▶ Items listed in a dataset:
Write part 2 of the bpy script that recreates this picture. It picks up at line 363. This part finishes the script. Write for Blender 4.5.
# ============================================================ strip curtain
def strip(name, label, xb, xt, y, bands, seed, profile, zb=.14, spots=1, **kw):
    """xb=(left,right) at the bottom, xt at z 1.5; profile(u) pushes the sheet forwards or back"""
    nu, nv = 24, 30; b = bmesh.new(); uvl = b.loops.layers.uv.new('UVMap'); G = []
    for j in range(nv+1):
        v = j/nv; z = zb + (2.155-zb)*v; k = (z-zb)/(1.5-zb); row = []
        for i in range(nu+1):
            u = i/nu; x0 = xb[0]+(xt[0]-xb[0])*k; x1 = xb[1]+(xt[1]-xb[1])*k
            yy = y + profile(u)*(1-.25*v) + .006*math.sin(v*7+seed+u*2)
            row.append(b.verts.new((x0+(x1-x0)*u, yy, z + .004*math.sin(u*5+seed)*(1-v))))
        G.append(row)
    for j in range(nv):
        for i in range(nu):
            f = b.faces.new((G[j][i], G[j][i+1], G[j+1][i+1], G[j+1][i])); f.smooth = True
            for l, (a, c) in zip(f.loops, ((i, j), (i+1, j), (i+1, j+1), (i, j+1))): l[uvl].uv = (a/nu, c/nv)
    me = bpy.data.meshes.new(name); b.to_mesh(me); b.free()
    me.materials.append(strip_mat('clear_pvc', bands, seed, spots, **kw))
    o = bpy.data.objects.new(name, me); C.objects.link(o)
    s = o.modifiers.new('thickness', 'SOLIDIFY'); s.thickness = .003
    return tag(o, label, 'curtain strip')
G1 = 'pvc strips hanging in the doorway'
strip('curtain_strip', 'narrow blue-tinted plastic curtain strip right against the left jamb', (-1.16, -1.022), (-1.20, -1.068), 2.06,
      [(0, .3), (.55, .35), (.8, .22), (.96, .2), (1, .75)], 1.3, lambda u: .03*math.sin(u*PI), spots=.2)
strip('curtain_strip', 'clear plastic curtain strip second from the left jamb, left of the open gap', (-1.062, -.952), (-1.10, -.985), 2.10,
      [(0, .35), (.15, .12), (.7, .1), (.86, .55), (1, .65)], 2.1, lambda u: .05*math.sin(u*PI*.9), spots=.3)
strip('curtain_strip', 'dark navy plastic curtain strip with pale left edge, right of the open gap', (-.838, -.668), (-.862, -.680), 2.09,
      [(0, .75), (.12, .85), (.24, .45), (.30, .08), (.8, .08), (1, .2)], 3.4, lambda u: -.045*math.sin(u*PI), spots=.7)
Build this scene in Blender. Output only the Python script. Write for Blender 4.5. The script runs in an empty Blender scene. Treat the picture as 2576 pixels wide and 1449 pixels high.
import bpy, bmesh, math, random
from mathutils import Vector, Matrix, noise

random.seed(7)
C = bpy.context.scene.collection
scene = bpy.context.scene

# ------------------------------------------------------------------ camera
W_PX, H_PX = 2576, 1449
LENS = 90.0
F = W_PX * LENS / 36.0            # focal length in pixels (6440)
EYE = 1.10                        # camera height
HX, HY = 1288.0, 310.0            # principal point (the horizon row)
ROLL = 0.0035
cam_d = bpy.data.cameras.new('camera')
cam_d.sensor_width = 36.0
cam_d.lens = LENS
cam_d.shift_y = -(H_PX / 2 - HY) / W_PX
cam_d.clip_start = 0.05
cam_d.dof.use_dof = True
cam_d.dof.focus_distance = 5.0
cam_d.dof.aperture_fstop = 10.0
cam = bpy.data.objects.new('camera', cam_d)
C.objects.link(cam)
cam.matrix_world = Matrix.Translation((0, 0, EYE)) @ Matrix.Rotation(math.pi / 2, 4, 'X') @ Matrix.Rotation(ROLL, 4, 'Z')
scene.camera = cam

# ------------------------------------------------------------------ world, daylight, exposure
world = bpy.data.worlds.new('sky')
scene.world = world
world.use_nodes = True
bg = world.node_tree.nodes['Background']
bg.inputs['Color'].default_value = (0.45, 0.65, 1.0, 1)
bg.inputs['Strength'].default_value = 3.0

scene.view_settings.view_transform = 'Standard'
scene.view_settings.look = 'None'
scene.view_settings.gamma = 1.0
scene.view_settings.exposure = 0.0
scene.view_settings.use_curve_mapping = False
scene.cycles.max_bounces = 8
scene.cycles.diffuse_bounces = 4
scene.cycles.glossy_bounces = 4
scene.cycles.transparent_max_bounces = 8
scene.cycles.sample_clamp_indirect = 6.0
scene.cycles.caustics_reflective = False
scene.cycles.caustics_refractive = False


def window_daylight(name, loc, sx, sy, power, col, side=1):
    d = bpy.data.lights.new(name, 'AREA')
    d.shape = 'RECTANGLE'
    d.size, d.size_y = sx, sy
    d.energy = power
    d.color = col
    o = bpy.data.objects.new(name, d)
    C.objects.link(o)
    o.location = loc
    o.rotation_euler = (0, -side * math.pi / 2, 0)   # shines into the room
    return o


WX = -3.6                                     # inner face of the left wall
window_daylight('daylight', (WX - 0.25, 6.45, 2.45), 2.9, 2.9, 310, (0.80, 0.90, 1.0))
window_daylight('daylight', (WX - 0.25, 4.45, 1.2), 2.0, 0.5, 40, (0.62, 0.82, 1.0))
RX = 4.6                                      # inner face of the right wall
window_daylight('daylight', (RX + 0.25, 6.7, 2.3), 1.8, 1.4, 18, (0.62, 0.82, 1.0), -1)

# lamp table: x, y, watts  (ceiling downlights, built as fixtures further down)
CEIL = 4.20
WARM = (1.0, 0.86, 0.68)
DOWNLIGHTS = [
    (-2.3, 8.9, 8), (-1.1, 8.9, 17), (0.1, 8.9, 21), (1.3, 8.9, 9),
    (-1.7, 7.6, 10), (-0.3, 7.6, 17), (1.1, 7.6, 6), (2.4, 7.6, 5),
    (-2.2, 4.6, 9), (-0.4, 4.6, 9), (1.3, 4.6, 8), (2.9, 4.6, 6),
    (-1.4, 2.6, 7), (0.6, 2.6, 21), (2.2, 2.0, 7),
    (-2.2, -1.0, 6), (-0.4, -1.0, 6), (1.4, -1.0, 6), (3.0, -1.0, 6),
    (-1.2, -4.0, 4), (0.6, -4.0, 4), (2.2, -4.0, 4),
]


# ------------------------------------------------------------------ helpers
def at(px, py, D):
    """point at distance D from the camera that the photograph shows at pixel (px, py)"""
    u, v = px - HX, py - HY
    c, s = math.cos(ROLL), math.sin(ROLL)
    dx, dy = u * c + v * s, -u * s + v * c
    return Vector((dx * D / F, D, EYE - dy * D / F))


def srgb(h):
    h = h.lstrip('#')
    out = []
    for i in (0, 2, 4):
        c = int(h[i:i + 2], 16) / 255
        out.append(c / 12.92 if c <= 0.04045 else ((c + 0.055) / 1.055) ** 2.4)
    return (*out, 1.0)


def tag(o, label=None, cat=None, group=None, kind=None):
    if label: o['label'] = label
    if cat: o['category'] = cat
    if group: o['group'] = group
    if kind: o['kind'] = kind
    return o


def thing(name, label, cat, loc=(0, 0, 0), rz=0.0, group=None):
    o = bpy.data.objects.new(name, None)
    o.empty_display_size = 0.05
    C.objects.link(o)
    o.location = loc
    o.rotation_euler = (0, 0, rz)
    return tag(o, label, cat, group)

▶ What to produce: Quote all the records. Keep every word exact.

▶ The response:
Write part 2 of the bpy script that recreates this picture. It picks up at line 363. This part finishes the script. Write for Blender 4.5.
# ============================================================ strip curtain
def strip(name, label, xb, xt, y, bands, seed, profile, zb=.14, spots=1, **kw):
    """xb=(left,right) at the bottom, xt at z 1.5; profile(u) pushes the sheet forwards or back"""
    nu, nv = 24, 30; b = bmesh.new(); uvl = b.loops.layers.uv.new('UVMap'); G = []
    for j in range(nv+1):
        v = j/nv; z = zb + (2.155-zb)*v; k = (z-zb)/(1.5-zb); row = []
        for i in range(nu+1):
            u = i/nu; x0 = xb[0]+(xt[0]-xb[0])*k; x1 = xb[1]+(xt[1]-xb[1])*k
            yy = y + profile(u)*(1-.25*v) + .006*math.sin(v*7+seed+u*2)
            row.append(b.verts.new((x0+(x1-x0)*u, yy, z + .004*math.sin(u*5+seed)*(1-v))))
        G.append(row)
    for j in range(nv):
        for i in range(nu):
            f = b.faces.new((G[j][i], G[j][i+1], G[j+1][i+1], G[j+1][i])); f.smooth = True
            for l, (a, c) in zip(f.loops, ((i, j), (i+1, j), (i+1, j+1), (i, j+1))): l[uvl].uv = (a/nu, c/nv)
    me = bpy.data.meshes.new(name); b.to_mesh(me); b.free()
    me.materials.append(strip_mat('clear_pvc', bands, seed, spots, **kw))
    o = bpy.data.objects.new(name, me); C.objects.link(o)
    s = o.modifiers.new('thickness', 'SOLIDIFY'); s.thickness = .003
    return tag(o, label, 'curtain strip')
G1 = 'pvc strips hanging in the doorway'
strip('curtain_strip', 'narrow blue-tinted plastic curtain strip right against the left jamb', (-1.16, -1.022), (-1.20, -1.068), 2.06,
      [(0, .3), (.55, .35), (.8, .22), (.96, .2), (1, .75)], 1.3, lambda u: .03*math.sin(u*PI), spots=.2)
strip('curtain_strip', 'clear plastic curtain strip second from the left jamb, left of the open gap', (-1.062, -.952), (-1.10, -.985), 2.10,
      [(0, .35), (.15, .12), (.7, .1), (.86, .55), (1, .65)], 2.1, lambda u: .05*math.sin(u*PI*.9), spots=.3)
strip('curtain_strip', 'dark navy plastic curtain strip with pale left edge, right of the open gap', (-.838, -.668), (-.862, -.680), 2.09,
      [(0, .75), (.12, .85), (.24, .45), (.30, .08), (.8, .08), (1, .2)], 3.4, lambda u: -.045*math.sin(u*PI), spots=.7)
Build this scene in Blender. Output only the Python script. Write for Blender 4.5. The script runs in an empty Blender scene. Treat the picture as 2576 pixels wide and 1449 pixels high.
import bpy, bmesh, math, random
from mathutils import Vector, Matrix, noise

random.seed(7)
C = bpy.context.scene.collection
scene = bpy.context.scene

# ------------------------------------------------------------------ camera
W_PX, H_PX = 2576, 1449
LENS = 90.0
F = W_PX * LENS / 36.0            # focal length in pixels (6440)
EYE = 1.10                        # camera height
HX, HY = 1288.0, 310.0            # principal point (the horizon row)
ROLL = 0.0035
cam_d = bpy.data.cameras.new('camera')
cam_d.sensor_width = 36.0
cam_d.lens = LENS
cam_d.shift_y = -(H_PX / 2 - HY) / W_PX
cam_d.clip_start = 0.05
cam_d.dof.use_dof = True
cam_d.dof.focus_distance = 5.0
cam_d.dof.aperture_fstop = 10.0
cam = bpy.data.objects.new('camera', cam_d)
C.objects.link(cam)
cam.matrix_world = Matrix.Translation((0, 0, EYE)) @ Matrix.Rotation(math.pi / 2, 4, 'X') @ Matrix.Rotation(ROLL, 4, 'Z')
scene.camera = cam

# ------------------------------------------------------------------ world, daylight, exposure
world = bpy.data.worlds.new('sky')
scene.world = world
world.use_nodes = True
bg = world.node_tree.nodes['Background']
bg.inputs['Color'].default_value = (0.45, 0.65, 1.0, 1)
bg.inputs['Strength'].default_value = 3.0

scene.view_settings.view_transform = 'Standard'
scene.view_settings.look = 'None'
scene.view_settings.gamma = 1.0
scene.view_settings.exposure = 0.0
scene.view_settings.use_curve_mapping = False
scene.cycles.max_bounces = 8
scene.cycles.diffuse_bounces = 4
scene.cycles.glossy_bounces = 4
scene.cycles.transparent_max_bounces = 8
scene.cycles.sample_clamp_indirect = 6.0
scene.cycles.caustics_reflective = False
scene.cycles.caustics_refractive = False


def window_daylight(name, loc, sx, sy, power, col, side=1):
    d = bpy.data.lights.new(name, 'AREA')
    d.shape = 'RECTANGLE'
    d.size, d.size_y = sx, sy
    d.energy = power
    d.color = col
    o = bpy.data.objects.new(name, d)
    C.objects.link(o)
    o.location = loc
    o.rotation_euler = (0, -side * math.pi / 2, 0)   # shines into the room
    return o


WX = -3.6                                     # inner face of the left wall
window_daylight('daylight', (WX - 0.25, 6.45, 2.45), 2.9, 2.9, 310, (0.80, 0.90, 1.0))
window_daylight('daylight', (WX - 0.25, 4.45, 1.2), 2.0, 0.5, 40, (0.62, 0.82, 1.0))
RX = 4.6                                      # inner face of the right wall
window_daylight('daylight', (RX + 0.25, 6.7, 2.3), 1.8, 1.4, 18, (0.62, 0.82, 1.0), -1)

# lamp table: x, y, watts  (ceiling downlights, built as fixtures further down)
CEIL = 4.20
WARM = (1.0, 0.86, 0.68)
DOWNLIGHTS = [
    (-2.3, 8.9, 8), (-1.1, 8.9, 17), (0.1, 8.9, 21), (1.3, 8.9, 9),
    (-1.7, 7.6, 10), (-0.3, 7.6, 17), (1.1, 7.6, 6), (2.4, 7.6, 5),
    (-2.2, 4.6, 9), (-0.4, 4.6, 9), (1.3, 4.6, 8), (2.9, 4.6, 6),
    (-1.4, 2.6, 7), (0.6, 2.6, 21), (2.2, 2.0, 7),
    (-2.2, -1.0, 6), (-0.4, -1.0, 6), (1.4, -1.0, 6), (3.0, -1.0, 6),
    (-1.2, -4.0, 4), (0.6, -4.0, 4), (2.2, -4.0, 4),
]


# ------------------------------------------------------------------ helpers
def at(px, py, D):
    """point at distance D from the camera that the photograph shows at pixel (px, py)"""
    u, v = px - HX, py - HY
    c, s = math.cos(ROLL), math.sin(ROLL)
    dx, dy = u * c + v * s, -u * s + v * c
    return Vector((dx * D / F, D, EYE - dy * D / F))


def srgb(h):
    h = h.lstrip('#')
    out = []
    for i in (0, 2, 4):
        c = int(h[i:i + 2], 16) / 255
        out.append(c / 12.92 if c <= 0.04045 else ((c + 0.055) / 1.055) ** 2.4)
    return (*out, 1.0)


def tag(o, label=None, cat=None, group=None, kind=None):
    if label: o['label'] = label
    if cat: o['category'] = cat
    if group: o['group'] = group
    if kind: o['kind'] = kind
    return o


def thing(name, label, cat, loc=(0, 0, 0), rz=0.0, group=None):
    o = bpy.data.objects.new(name, None)
    o.empty_display_size = 0.05
    C.objects.link(o)
    o.location = loc
    o.rotation_euler = (0, 0, rz)
    return tag(o, label, cat, group)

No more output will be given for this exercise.